A writer in the Gentleman's Magazine, in 1813 chronicling the clearance away of some hovels encroaching upon the building, says: "It will not be surprising if certain amateurs, busy in improving the architectural concerns of the City, should at length request of their brethren to allow the Bar or grand gate of entrance into the City of London to stand, after they have so repeatedly sought to obtain its destruction." In 1852 a proposal for its repair and restoration was defeated in the Common Council; and twelve months later, a number of bankers, merchants, and traders set their hands to a petition for its removal altogether, as serving no practical purpose, as it impeded ventilation and retarded improvements. Since then Mr. Heywood has proposed to make a circus at Temple Bar, leaving the archway in the centre; and Mr.
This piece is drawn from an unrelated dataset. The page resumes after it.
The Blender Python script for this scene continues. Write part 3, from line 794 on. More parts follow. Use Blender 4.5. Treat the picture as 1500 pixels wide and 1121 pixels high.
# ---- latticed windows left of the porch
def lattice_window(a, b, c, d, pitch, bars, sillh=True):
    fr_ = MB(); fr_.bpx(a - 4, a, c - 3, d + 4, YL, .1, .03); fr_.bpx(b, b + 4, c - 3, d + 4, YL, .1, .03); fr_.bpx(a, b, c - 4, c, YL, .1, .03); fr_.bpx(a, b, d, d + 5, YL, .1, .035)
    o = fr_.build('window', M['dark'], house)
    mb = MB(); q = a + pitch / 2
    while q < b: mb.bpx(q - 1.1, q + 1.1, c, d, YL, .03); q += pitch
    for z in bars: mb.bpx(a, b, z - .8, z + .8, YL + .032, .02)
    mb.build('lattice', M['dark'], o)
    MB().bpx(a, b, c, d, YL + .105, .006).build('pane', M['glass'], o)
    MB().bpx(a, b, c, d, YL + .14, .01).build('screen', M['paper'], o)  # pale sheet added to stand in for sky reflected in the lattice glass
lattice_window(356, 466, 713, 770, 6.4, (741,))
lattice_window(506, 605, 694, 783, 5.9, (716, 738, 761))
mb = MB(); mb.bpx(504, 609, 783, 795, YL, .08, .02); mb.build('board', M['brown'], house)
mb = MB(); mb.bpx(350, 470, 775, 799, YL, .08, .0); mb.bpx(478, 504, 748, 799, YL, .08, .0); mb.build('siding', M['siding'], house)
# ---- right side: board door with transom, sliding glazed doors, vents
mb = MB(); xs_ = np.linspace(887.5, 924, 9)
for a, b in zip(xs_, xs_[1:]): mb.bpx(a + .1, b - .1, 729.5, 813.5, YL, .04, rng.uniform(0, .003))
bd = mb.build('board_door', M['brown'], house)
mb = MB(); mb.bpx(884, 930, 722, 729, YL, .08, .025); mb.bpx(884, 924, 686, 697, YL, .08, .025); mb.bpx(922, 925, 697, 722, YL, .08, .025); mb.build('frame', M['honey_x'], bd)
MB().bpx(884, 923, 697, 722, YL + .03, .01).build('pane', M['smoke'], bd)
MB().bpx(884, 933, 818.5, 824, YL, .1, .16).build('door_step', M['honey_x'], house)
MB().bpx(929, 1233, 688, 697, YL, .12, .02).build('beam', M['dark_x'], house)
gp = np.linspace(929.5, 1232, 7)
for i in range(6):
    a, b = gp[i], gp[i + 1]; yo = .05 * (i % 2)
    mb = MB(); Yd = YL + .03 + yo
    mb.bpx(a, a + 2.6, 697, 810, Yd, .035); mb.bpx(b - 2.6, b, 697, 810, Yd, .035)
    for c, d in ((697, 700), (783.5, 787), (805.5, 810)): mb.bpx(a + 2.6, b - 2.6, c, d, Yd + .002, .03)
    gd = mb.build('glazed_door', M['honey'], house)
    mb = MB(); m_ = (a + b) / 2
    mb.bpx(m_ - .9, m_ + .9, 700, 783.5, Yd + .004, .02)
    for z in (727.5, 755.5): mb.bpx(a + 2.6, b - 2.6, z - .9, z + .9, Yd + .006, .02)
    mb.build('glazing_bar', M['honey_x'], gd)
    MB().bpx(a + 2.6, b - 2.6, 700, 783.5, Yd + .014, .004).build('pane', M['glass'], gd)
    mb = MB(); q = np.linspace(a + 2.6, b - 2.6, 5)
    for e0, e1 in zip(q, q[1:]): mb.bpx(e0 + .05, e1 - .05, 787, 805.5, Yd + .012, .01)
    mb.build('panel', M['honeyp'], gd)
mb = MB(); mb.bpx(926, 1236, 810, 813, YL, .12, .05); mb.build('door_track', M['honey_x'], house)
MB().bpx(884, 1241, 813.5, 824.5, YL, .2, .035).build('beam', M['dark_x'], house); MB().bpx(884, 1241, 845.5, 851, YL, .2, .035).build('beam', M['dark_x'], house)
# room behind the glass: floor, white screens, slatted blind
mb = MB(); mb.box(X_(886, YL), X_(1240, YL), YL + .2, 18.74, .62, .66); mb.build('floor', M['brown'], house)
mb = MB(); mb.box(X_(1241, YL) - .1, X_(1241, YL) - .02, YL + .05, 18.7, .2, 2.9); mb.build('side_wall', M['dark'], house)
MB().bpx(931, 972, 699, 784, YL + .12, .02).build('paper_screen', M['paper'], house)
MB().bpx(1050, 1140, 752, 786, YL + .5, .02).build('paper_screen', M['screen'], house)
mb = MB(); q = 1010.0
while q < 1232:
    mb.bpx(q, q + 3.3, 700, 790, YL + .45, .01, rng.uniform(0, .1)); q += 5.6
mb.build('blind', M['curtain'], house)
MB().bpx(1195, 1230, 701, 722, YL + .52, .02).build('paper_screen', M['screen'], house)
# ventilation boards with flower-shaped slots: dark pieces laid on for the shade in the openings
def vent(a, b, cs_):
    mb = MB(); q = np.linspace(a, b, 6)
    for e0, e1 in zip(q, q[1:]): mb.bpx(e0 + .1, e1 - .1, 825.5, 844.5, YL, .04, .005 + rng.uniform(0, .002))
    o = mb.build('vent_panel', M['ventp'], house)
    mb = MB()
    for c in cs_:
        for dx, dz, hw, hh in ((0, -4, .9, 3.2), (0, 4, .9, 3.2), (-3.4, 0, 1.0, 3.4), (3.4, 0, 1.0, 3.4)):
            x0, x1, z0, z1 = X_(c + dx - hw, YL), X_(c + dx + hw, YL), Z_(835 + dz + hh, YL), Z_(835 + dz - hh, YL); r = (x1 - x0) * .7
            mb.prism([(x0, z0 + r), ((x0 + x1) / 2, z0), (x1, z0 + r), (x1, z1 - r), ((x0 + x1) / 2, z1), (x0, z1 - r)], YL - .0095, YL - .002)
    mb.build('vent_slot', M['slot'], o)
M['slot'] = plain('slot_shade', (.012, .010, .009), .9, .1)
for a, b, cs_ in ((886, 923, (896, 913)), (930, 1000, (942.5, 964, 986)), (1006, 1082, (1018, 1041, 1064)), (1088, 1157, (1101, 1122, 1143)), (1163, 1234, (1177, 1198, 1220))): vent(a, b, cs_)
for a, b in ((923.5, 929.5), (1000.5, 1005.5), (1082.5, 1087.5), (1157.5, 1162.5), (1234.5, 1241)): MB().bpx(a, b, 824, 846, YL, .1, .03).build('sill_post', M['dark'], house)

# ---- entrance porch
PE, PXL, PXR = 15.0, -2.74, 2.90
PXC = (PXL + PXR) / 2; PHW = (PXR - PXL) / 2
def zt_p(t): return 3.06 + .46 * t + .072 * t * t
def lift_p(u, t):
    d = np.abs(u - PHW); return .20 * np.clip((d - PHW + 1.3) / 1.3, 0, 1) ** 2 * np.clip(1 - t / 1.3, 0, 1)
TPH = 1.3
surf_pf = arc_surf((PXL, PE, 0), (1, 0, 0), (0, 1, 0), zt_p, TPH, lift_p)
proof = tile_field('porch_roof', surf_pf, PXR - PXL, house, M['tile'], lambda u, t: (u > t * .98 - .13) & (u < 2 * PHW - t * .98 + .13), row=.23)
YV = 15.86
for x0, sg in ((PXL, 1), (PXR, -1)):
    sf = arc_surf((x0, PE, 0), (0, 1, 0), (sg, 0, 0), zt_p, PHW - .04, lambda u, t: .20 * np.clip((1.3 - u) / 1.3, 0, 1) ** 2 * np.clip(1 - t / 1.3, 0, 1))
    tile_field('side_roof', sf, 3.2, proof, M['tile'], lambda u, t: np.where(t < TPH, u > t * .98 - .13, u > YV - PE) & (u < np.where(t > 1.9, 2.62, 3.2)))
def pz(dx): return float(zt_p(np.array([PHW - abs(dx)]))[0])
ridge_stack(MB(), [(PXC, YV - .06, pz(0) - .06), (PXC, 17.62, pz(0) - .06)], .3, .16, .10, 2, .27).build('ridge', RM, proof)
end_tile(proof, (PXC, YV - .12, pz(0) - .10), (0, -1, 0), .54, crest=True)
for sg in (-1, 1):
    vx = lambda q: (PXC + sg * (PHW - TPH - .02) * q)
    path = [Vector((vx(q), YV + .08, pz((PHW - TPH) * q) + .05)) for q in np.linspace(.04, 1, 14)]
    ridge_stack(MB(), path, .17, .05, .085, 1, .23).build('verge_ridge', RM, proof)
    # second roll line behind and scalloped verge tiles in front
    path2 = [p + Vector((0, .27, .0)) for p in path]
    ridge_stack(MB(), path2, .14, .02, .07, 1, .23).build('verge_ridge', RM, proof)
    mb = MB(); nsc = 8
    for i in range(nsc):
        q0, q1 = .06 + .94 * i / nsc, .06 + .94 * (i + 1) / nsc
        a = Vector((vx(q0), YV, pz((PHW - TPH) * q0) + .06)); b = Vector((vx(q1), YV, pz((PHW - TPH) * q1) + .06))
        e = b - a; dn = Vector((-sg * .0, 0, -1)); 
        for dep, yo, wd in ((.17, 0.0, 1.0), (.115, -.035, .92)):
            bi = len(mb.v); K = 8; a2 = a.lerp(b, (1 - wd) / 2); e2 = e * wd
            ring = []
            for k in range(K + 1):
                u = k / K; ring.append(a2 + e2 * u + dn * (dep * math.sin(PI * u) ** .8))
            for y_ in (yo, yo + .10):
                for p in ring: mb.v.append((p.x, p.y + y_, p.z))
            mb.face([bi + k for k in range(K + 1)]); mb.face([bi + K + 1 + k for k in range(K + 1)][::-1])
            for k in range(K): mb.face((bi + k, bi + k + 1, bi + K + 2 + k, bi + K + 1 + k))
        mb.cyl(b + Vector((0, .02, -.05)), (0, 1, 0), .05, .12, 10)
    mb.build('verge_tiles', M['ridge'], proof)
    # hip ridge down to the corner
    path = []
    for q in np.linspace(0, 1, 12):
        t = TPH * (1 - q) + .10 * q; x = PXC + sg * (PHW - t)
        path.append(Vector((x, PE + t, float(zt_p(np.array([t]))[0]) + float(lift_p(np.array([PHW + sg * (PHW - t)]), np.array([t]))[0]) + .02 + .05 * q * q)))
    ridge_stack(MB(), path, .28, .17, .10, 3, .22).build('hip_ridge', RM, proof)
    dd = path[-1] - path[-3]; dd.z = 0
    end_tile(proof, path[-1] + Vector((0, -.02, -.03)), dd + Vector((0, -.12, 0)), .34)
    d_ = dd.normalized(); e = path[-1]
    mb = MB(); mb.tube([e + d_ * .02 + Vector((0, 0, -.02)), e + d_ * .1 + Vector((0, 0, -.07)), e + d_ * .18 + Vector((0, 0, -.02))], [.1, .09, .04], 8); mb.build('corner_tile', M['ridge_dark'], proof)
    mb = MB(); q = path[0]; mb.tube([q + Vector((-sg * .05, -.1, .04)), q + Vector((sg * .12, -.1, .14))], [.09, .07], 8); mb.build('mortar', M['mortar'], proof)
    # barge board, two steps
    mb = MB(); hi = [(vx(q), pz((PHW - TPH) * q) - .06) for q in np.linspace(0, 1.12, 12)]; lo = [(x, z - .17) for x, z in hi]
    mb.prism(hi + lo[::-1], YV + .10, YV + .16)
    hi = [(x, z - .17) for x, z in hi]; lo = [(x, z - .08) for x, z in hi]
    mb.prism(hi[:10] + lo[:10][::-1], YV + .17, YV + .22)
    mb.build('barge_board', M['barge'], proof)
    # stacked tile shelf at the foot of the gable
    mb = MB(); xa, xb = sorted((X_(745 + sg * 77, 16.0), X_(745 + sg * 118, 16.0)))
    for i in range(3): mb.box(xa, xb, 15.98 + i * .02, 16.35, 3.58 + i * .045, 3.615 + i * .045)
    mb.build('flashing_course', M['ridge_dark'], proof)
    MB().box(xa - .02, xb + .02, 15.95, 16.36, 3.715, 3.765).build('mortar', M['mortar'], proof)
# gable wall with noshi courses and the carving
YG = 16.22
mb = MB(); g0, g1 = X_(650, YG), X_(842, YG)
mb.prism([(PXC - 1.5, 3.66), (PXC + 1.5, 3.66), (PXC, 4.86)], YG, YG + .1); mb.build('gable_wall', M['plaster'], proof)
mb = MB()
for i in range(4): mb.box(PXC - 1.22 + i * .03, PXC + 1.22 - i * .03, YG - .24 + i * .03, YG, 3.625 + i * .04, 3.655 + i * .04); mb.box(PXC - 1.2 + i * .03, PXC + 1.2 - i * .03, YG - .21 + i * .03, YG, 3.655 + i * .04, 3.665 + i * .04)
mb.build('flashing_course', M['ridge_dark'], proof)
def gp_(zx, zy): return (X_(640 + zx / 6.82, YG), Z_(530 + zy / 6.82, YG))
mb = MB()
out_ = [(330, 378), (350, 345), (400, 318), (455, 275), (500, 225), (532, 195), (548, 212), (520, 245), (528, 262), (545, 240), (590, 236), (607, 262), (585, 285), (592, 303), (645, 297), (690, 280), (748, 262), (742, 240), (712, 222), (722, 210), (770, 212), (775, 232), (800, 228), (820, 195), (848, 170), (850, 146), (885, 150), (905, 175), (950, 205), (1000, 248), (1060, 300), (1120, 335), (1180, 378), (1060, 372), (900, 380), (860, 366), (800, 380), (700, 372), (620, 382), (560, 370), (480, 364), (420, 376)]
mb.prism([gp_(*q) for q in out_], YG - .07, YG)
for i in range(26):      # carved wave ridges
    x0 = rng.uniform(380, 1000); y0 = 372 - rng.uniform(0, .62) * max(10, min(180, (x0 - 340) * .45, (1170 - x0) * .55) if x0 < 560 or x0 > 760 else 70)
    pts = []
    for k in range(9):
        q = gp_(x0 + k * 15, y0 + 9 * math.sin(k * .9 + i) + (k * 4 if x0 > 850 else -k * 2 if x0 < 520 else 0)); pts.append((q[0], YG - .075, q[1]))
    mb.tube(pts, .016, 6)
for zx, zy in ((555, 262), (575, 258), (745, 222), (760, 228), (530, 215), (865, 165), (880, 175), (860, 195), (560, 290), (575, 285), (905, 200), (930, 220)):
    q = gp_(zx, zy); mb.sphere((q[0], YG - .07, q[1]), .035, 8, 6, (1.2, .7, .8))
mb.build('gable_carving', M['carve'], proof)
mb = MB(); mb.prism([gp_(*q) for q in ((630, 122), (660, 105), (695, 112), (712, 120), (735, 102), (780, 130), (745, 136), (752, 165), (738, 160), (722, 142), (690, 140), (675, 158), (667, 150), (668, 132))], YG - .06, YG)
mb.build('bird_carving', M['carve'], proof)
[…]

W. Burges, the architect, suggested a new arch in keeping with the new Law Courts opposite.

THE ROOM OVER TEMPLE BAR

It is a singular fact that the "Parentalia," a chronicle of Wren's works written by Wren's clever son, contains hardly anything about Temple Bar. According to Mr. Noble, the Wren manuscripts in the British Museum, Wren's ledger in the Bodleian, and the Record Office documents, are equally silent; but from a folio at the Guildhall, entitled "Expenses of Public Buildings after the Great Fire," it would appear that the Bar cost altogether £1,397 10s.; Bushnell, the sculptor, receiving out of this sum £480 for his four stone monarchs. The mason was John Marshall, who carved the pedestal of the statue of Charles I. at Charing Cross and worked on the Monument in Fish Street Hill. In 1636 Inigo Jones had designed a new arch, the plan of which still exists. Wren, it is said, took his design of the Bar from an old temple at Rome.